The Inter Press Service reports, “Based on falling U.S. oil demand, the controversial Keystone XL pipeline may simply allow tar sands oil currently landlocked in Alberta to be exported to Europe, say U.S. and Canadian environmental activists. …The pipeline would carry 700,000 to 800,000 barrels of tarry, unrefined oil every day.”

“‘Keystone XL is really all about exporting diesel made from tar sands crude to Europe,’ said Brant Olsen, energy campaigner for the Rainforest Action Network in San Francisco. Oil demand in the U.S. is dropping, and yet refineries on the Gulf Coast that specialise in refining heavy crude like that from the tar sands are expanding their capacity to process more, Olsen told Tierramérica. …’If you connect the dots, it points to exports. Americans don’t know this yet,’ said Olsen.”

Additionally, “The U.S. Energy Information Administration shows there is surplus pipeline capacity in the U.S., says Ryan Salmon, energy policy advisor of the National Wildlife Federation. …’Keystone XL is a bullet line to the Gulf Coast. It’s going to take the Midwest’s existing supply and export it overseas,’ says Salmon.”

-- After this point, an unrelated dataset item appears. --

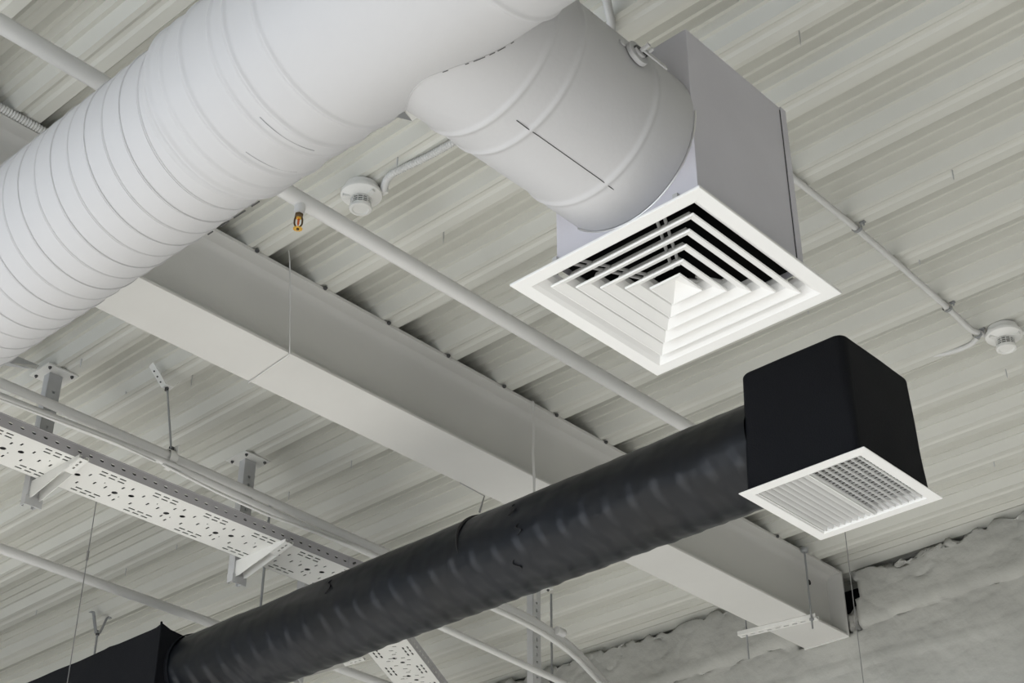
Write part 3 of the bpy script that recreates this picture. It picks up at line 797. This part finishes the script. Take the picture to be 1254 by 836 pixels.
# joint plates where the tray turns
def build_joint():
    t = thing('tray_joint_plate', 'bolted metal joint plate at the end of the long perforated tray', 'joint plate', (4.2, 4.8, ZT))
    bm = new_bm(); box(bm, 4.10, 4.20, 4.784, 4.787, ZT+0.006, ZT+0.046)
    p0, p1 = V(4.20, 4.785, 0), V(4.37, 4.925, 0)
    a = math.atan2(p1.y-p0.y, p1.x-p0.x); mt = Matrix.Translation((p0.x, p0.y, ZT)) @ Matrix.Rotation(a, 4, 'Z')
    L = (p1-p0).length
    box(bm, 0, L, -0.0015, 0.0015, 0.006, 0.046, mt); finish(bm, 'hinged_strap', 'rail', t)
    for x, y, z in ((4.125, 4.782, 0.026), (4.17, 4.782, 0.026)):
        bm = new_bm(); tube(bm, [(x, y+0.003, ZT+z), (x, y-0.010, ZT+z)], 0.005, 8); finish(bm, 'bolt', 'bolt', t)
    bm = new_bm(); tube(bm, [mt @ V(0.03, 0.004, 0.026), mt @ V(0.03, -0.016, 0.026)], 0.005, 8); finish(bm, 'bolt', 'bolt', t)
    # bridging base sheet
    bm = new_bm(); prism(bm, [(4.13, 4.80), (4.205, 4.80), (4.38, 4.925), (4.26, 5.12), (4.20, 5.045), (4.13, 5.045)], ZT+0.0012, ZT+0.0030); finish(bm, 'bridging_sheet', 'tray', t)
build_joint()

# ------------------------------------------------------------------ tray supports: slotted post, top plate, cantilever arm
def build_support(x, y, label, rot=0.0):
    """post front face at (x, y); local frame: arm reaches towards -Y"""
    zb = 2.705
    t = thing('tray_support', label, 'bracket', (x, y, zb), 'slotted posts carrying the cable tray')
    W, D = 0.060, 0.042
    bm = new_bm()
    hs = []; z = zb+0.03; k = 0
    while z < ZD-0.06:
        # keyhole openings up the face
        hs.append([(x-0.008, z), (x+0.008, z), (x+0.005, z-0.012), (x-0.005, z-0.012)] if k % 2 == 0 else disc(x, z-0.006, 0.0055, 0.012, 10))
        z += 0.040; k += 1
    plate(bm, [(x-W/2, zb), (x+W/2, zb), (x+W/2, ZD-0.008), (x-W/2, ZD-0.008)], hs, 0.003, Matrix(((1,0,0,0),(0,0,-1,y+0.0015),(0,1,0,0),(0,0,0,1))))
    for s in (-1, 1):
        xx = x+s*(W/2-0.0015)
        box(bm, xx-0.0015, xx+0.0015, y+0.001, y+D, zb, ZD-0.008)
        box(bm, min(xx, xx-s*0.012), max(xx, xx-s*0.012), y+D-0.003, y+D, zb, ZD-0.008)
    finish(bm, 'post', 'strut', t)
    bm = new_bm(); box(bm, x-0.072, x+0.072, y-0.052, y+0.088, ZD-0.008, ZD-0.001)
    p = finish(bm, 'top_plate', 'tray', t, bevel=0.001)
    for dx, dy in ((-0.052, -0.034), (0.052, -0.034), (0.052, 0.066), (-0.052, 0.066)):
        bm = new_bm(); lathe(bm, [(0.0075, 0), (0.0075, -0.006), (0.004, -0.007), (0.0035, -0.011)], (x+dx, y+dy, ZD-0.008), 'Z', 6)
        sub(bm, 'bolt', 'bolt', p, t)
    # tapered arm, an upturned channel with a sloping foot
    bm = new_bm(); za = ZT-0.0015; w = 0.021; L = 0.325
    for s in (-1, 1):
        xx = x+s*w
        A = [(y, za), (y-L, za), (y-L, za-0.012), (y-0.03, za-0.074), (y, za-0.074)]
        a = [bm.verts.new((xx-0.0012, q, z_)) for q, z_ in A]; b = [bm.verts.new((xx+0.0012, q, z_)) for q, z_ in A]
        bm.faces.new(a); bm.faces.new(b[::-1])
        for i in range(5): bm.faces.new((a[i], a[(i+1) % 5], b[(i+1) % 5], b[i]))
        box(bm, min(xx, xx-s*0.013), max(xx, xx-s*0.013), y-L, y, za-0.002, za)
    hs = [slot(0, 0.022+0.022*i, 0.009, 0.012) for i in range(3)]
    v0 = V(x, y-L, za-0.012); v1 = V(x, y-0.03, za-0.074); dv = (v1-v0)
    fx = Matrix((V(1, 0, 0), dv.normalized(), V(1, 0, 0).cross(dv.normalized()))).transposed().to_4x4(); fx.translation = v0
    plate(bm, [(-w*0.9, 0), (w*0.9, 0), (w*0.9, dv.length*0.34), (-w*0.9, dv.length*0.34)], hs, 0.002, fx)
    finish(bm, 'cantilever_arm', 'tray', t)
    bm = new_bm(); box(bm, x-W/2-0.008, x+W/2+0.008, y-0.006, y-0.001, zb-0.010, zb+0.03); finish(bm, 'foot_plate', 'strut', t, bevel=0.001)
    t.rotation_euler = (0, 0, rot)
    return t
s1 = build_support(2.735, 5.085, 'slotted grey post and arm under the tray at the far left of the photo')
dup(s1, (3.745, 5.085, 2.705), 'slotted grey post and arm under the middle of the long tray')
dup(s1, (4.700, 5.800, 2.705), 'arm and post just visible under the tray section below the black duct', radians(30))
s4 = dup(s1, (5.665, 5.100, 2.705), 'slotted grey post standing below the black duct beside a thin threaded rod')
for ch in list(s4.children):
    if ch.name.startswith('cantilever_arm'): bpy.data.objects.remove(ch)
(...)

“Europe is the major market for diesel, since most cars and trucks there run on diesel. However, there are no oil pipelines to either of Canada’s coasts, so it gets little if any tar sands oil. And yet a European proposal to label and put a penalty on tar sands diesel as ‘dirty’ because of its high carbon content provoked a huge outcry by the Canadian government and the oil industry in 2010. Nearly all of the world’s largest oil companies have a stake in the tar sands, including Britain’s BP, Norway’s Statoil, France’s Total and Dutch-based Shell, among others. A massive lobby effort and PR campaign is ongoing in Europe as well as in the U.S. involving high-level Canadian government officials, says Olsen.”